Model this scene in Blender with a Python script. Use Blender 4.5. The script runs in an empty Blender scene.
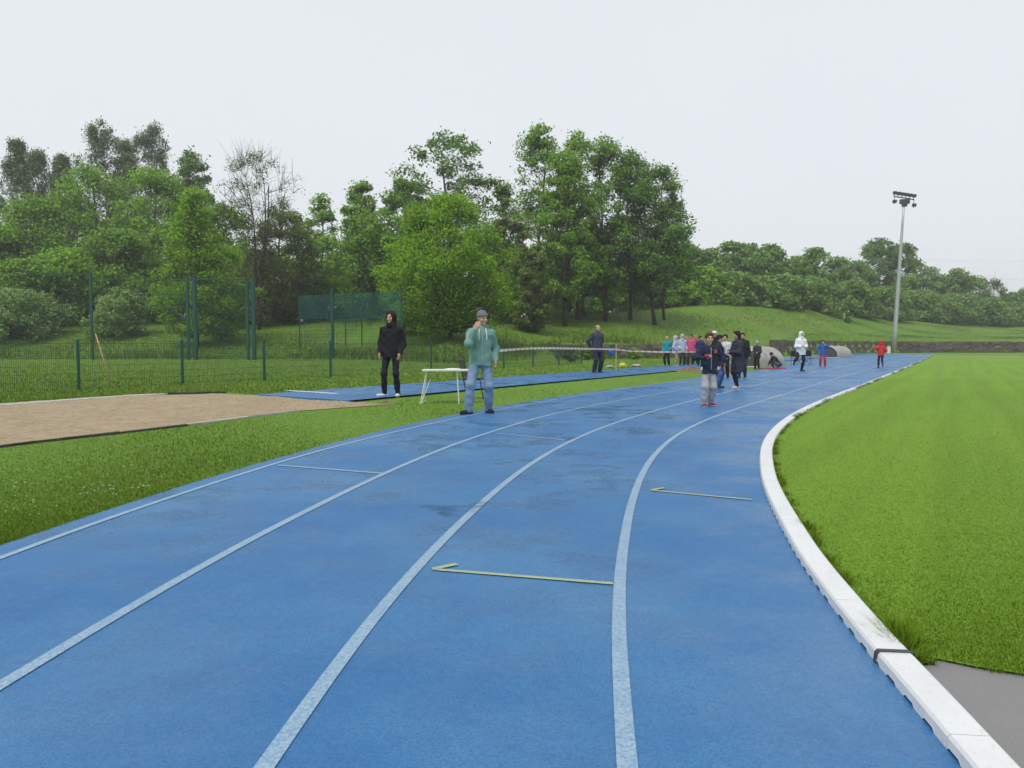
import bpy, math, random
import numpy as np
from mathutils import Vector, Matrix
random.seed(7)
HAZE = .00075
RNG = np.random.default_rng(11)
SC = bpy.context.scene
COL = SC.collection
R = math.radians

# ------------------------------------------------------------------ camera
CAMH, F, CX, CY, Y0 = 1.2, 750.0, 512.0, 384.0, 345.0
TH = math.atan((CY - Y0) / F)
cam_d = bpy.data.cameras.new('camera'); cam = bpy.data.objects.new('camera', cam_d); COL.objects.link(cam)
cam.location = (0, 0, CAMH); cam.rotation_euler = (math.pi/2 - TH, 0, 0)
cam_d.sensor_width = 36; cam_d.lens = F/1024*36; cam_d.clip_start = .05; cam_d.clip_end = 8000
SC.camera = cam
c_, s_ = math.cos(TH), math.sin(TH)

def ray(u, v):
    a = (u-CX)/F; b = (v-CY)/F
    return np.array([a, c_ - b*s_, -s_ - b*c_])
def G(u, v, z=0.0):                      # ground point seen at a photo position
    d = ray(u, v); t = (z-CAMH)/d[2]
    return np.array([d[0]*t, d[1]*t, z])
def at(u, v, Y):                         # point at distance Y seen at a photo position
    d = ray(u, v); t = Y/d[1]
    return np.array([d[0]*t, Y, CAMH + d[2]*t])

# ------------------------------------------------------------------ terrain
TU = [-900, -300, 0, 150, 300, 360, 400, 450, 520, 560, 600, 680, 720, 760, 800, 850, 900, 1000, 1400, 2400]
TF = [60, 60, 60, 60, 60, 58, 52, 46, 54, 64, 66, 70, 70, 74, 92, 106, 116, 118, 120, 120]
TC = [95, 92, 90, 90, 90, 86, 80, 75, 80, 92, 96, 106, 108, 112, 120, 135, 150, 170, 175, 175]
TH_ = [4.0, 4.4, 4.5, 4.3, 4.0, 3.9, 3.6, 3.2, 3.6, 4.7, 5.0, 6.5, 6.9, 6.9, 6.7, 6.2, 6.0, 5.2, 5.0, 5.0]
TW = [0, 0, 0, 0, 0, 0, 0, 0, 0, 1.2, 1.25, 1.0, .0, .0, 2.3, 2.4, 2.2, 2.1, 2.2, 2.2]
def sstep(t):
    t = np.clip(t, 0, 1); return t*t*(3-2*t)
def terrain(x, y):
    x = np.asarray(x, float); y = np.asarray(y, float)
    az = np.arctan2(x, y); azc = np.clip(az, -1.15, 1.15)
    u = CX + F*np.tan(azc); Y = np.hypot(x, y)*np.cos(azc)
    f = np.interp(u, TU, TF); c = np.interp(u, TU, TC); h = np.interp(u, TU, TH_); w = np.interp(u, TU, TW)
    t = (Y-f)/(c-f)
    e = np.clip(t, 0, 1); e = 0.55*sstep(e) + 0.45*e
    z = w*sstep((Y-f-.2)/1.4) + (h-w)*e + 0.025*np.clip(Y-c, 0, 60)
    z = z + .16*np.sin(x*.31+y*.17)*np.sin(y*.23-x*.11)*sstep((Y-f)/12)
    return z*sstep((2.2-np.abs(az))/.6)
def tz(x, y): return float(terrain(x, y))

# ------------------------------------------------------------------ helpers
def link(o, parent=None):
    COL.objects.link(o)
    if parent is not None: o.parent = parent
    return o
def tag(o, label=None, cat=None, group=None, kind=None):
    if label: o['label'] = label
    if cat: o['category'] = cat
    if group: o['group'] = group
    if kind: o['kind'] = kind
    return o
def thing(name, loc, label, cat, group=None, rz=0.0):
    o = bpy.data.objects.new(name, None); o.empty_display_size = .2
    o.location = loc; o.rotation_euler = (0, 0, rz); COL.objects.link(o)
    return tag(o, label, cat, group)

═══

**Problem to solve**
Make an exact copy of the whole listing, but don't bring over any pictures.

**Task response**
Model this scene in Blender with a Python script. Use Blender 4.5. The script runs in an empty Blender scene.
import bpy, math, random
import numpy as np
from mathutils import Vector, Matrix
random.seed(7)
HAZE = .00075
RNG = np.random.default_rng(11)
SC = bpy.context.scene
COL = SC.collection
R = math.radians

# ------------------------------------------------------------------ camera
CAMH, F, CX, CY, Y0 = 1.2, 750.0, 512.0, 384.0, 345.0
TH = math.atan((CY - Y0) / F)
cam_d = bpy.data.cameras.new('camera'); cam = bpy.data.objects.new('camera', cam_d); COL.objects.link(cam)
cam.location = (0, 0, CAMH); cam.rotation_euler = (math.pi/2 - TH, 0, 0)
cam_d.sensor_width = 36; cam_d.lens = F/1024*36; cam_d.clip_start = .05; cam_d.clip_end = 8000
SC.camera = cam
c_, s_ = math.cos(TH), math.sin(TH)

def ray(u, v):
    a = (u-CX)/F; b = (v-CY)/F
    return np.array([a, c_ - b*s_, -s_ - b*c_])
def G(u, v, z=0.0):                      # ground point seen at a photo position
    d = ray(u, v); t = (z-CAMH)/d[2]
    return np.array([d[0]*t, d[1]*t, z])
def at(u, v, Y):                         # point at distance Y seen at a photo position
    d = ray(u, v); t = Y/d[1]
    return np.array([d[0]*t, Y, CAMH + d[2]*t])

# ------------------------------------------------------------------ terrain
TU = [-900, -300, 0, 150, 300, 360, 400, 450, 520, 560, 600, 680, 720, 760, 800, 850, 900, 1000, 1400, 2400]
TF = [60, 60, 60, 60, 60, 58, 52, 46, 54, 64, 66, 70, 70, 74, 92, 106, 116, 118, 120, 120]
TC = [95, 92, 90, 90, 90, 86, 80, 75, 80, 92, 96, 106, 108, 112, 120, 135, 150, 170, 175, 175]
TH_ = [4.0, 4.4, 4.5, 4.3, 4.0, 3.9, 3.6, 3.2, 3.6, 4.7, 5.0, 6.5, 6.9, 6.9, 6.7, 6.2, 6.0, 5.2, 5.0, 5.0]
TW = [0, 0, 0, 0, 0, 0, 0, 0, 0, 1.2, 1.25, 1.0, .0, .0, 2.3, 2.4, 2.2, 2.1, 2.2, 2.2]
def sstep(t):
    t = np.clip(t, 0, 1); return t*t*(3-2*t)
def terrain(x, y):
    x = np.asarray(x, float); y = np.asarray(y, float)
    az = np.arctan2(x, y); azc = np.clip(az, -1.15, 1.15)
    u = CX + F*np.tan(azc); Y = np.hypot(x, y)*np.cos(azc)
    f = np.interp(u, TU, TF); c = np.interp(u, TU, TC); h = np.interp(u, TU, TH_); w = np.interp(u, TU, TW)
    t = (Y-f)/(c-f)
    e = np.clip(t, 0, 1); e = 0.55*sstep(e) + 0.45*e
    z = w*sstep((Y-f-.2)/1.4) + (h-w)*e + 0.025*np.clip(Y-c, 0, 60)
    z = z + .16*np.sin(x*.31+y*.17)*np.sin(y*.23-x*.11)*sstep((Y-f)/12)
    return z*sstep((2.2-np.abs(az))/.6)
def tz(x, y): return float(terrain(x, y))

# ------------------------------------------------------------------ helpers
def link(o, parent=None):
    COL.objects.link(o)
    if parent is not None: o.parent = parent
    return o
def tag(o, label=None, cat=None, group=None, kind=None):
    if label: o['label'] = label
    if cat: o['category'] = cat
    if group: o['group'] = group
    if kind: o['kind'] = kind
    return o
def thing(name, loc, label, cat, group=None, rz=0.0):
    o = bpy.data.objects.new(name, None); o.empty_display_size = .2
    o.location = loc; o.rotation_euler = (0, 0, rz); COL.objects.link(o)
    return tag(o, label, cat, group)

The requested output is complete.